VEER, Gerrit de (ca 1570-ca 1598). Tre Navigationi fatte dagli Olandesi, e Zelandesi, al settentrione Norvegia, Moscovia, e Tartaria verso il Catai,... dove scopersero il Mare di Veygatz, La Nuova Zembla, Et un Paese nell'Ottantesimo grado la Groenlandia. Venice: Presso Jeronimo Porro, 1599.
Small 4to (202 x 143 mm). Engraved full-page compass rose, 31 half-page engraved plates (including 5 maps). (Small paper flaw causing loss to 2 letters on title-page, title-page and some margins at end soiled, a few margins at end with tiny flaws and repairs, lacking final blank.) Modern morocco gilt.

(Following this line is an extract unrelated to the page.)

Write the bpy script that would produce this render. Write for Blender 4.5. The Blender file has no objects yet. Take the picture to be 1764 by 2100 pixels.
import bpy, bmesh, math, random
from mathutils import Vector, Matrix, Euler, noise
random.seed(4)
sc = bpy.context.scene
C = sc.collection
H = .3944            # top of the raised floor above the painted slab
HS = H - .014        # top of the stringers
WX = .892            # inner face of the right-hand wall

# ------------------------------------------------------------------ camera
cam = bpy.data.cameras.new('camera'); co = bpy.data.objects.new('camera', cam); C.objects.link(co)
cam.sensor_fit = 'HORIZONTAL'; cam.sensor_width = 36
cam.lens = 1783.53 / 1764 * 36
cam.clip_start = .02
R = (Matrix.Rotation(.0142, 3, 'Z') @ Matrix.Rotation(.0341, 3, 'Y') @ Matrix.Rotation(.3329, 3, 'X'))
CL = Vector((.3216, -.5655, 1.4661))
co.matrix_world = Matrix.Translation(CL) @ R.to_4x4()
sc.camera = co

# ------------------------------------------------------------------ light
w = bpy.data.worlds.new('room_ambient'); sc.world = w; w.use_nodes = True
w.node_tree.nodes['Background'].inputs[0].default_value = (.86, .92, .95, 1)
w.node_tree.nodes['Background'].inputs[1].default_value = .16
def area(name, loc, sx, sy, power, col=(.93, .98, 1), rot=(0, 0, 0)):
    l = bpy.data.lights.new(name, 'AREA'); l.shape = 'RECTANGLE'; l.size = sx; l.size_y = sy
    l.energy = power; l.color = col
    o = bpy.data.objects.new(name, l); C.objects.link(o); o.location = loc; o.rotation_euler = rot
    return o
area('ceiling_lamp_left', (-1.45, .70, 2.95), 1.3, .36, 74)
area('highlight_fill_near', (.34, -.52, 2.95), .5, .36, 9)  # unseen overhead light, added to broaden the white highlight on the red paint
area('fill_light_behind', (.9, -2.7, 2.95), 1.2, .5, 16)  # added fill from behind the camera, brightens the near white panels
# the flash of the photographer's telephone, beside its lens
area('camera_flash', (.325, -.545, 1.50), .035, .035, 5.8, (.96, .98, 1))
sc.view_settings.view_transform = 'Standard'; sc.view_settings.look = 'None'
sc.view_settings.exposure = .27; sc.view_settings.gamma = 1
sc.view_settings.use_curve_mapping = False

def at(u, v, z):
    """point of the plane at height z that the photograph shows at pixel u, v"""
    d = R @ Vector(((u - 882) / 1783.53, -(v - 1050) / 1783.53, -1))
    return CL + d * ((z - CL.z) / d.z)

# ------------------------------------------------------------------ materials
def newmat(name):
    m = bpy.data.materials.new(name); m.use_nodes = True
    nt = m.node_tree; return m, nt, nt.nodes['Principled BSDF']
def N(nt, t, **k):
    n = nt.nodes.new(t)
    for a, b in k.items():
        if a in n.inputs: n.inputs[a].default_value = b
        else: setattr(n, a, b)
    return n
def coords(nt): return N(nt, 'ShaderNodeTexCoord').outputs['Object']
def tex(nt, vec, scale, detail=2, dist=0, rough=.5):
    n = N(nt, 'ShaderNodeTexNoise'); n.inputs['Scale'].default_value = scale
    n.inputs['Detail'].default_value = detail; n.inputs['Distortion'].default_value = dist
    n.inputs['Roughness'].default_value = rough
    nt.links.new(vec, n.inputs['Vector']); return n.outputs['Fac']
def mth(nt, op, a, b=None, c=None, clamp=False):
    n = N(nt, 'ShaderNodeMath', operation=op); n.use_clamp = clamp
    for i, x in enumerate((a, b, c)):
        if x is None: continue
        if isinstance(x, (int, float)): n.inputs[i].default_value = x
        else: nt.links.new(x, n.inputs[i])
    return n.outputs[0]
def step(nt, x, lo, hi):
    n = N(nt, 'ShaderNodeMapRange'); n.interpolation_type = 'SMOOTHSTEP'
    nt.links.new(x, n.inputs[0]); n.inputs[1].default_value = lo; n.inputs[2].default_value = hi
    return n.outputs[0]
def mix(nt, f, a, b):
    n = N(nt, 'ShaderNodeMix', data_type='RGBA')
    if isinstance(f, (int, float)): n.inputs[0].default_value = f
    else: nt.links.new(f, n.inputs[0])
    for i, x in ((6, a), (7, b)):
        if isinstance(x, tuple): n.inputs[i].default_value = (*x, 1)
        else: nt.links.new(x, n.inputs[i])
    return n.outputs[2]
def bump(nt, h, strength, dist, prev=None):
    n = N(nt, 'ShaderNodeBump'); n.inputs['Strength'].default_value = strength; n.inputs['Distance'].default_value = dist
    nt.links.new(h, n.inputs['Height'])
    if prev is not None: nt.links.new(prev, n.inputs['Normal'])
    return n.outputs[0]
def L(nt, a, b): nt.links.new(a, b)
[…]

FIRST EDITION IN ITALIAN translated by Giunio Parisio. Two issues of his tranlation were published in 1599: the present issue, pulished by Girolamo Porro, and another by Ciotti. Barentz's first and second voyages of 1594 and 1595, respectively, were led by Linschoten with de Veer as Mate. "Barent's third and last was his greatest, ranking among the hardiest achievements of all Polar Exploration. Sailing in 1596, he set his course neither by the Northeast nor the Northwest Passage, but boldly across the Pole… he discovered Spitzbergen, but as he could not penetrate the pack-ice beyond, he abandoned his original idea…After passing the farthest point of his 1594 voyage, Barents rounded the northern tip of the island, where his ship was crushed in the ice and he and his men were forced to spend the winter in great misery. The following spring the survivors set out on open boats and after incredible difficulties reached Russian territory. Barents perished during the passage…but his indomitable spirit had enabled a party of men for the first time to winter far within the Arctic Circle, suffering from all the hardships inseparable from such a first experience" (Penrose, Travel and Discovery in the Renaissance p.174). Adams V-317 (Ciotti issue); Brunet V, 1127 (Porro issue); Mortimer Italian 521.